In summary, momentum can be a useful tool for investing. However, investors need to be cognizant of the risks inherent in their portfolios. Even investors not actively seeking exposure to momentum should be attuned to periods when momentum has already shown super-normal efficacy or is growing in association with unintended bets. These may be the times when momentum grows in correlation to volatility and seems to inevitably reverse violently, a situation best avoided.

References

Avramov, Doron, Si Cheng, and Allaudeen Hameed, 2015, Timing-Varying Liquidity and Momentum Profits, Journal of Financial and Quantitative Analysis, Forthcoming.

Barroso, Pedro and Pedro Santa-Clara, 2015, Momentum has its moments, Journal of Financial Economics.

Geczy, Christopher, and Mikhail Samonov, 2013. 212 Years of Price Momentum, Working Paper, University of Pennsylvania.
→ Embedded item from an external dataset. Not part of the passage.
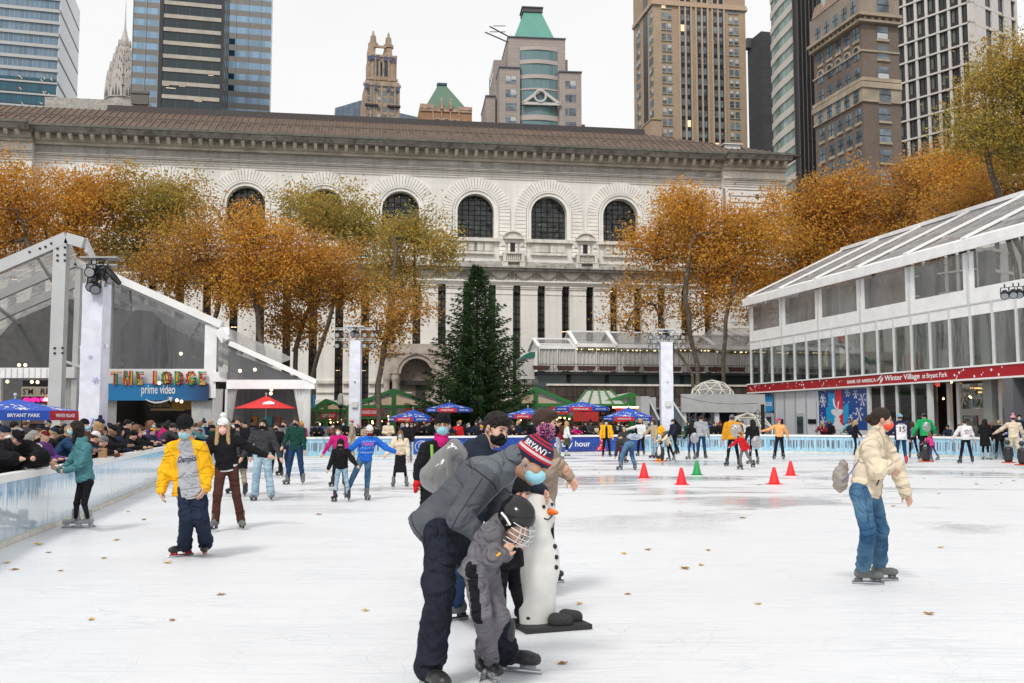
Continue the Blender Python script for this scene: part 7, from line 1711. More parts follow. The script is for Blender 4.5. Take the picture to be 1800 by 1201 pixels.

Heidari, Mahdi, 2015, Momentum Crash Management, Working paper, Stockholm School of Economics.

Jegadeesh, Narasimhan, and Sheridan Titman, 1993, Returns to Buying Winners and Selling Losers: Implications for Stock Market Efficiency, Journal of Finance.

Khandani, Amir E., and Andrew Lo, 2011, What Happened To the Quants in August 2007? Evidence from Factors and Transactions Data, Journal of Financial Markets.

Moskowitz, Tobias J. , and Mark Grinblatt, 1999, Do Industries Explain Momentum? Journal of Finance.

Rouwenhorst, K. Geert, 1998, International Momentum Strategies, Journal of Finance.

Yan, Philip, 2013, Crowded Trades, Short Covering, and Momentum Crashes, Working paper, Princeton University.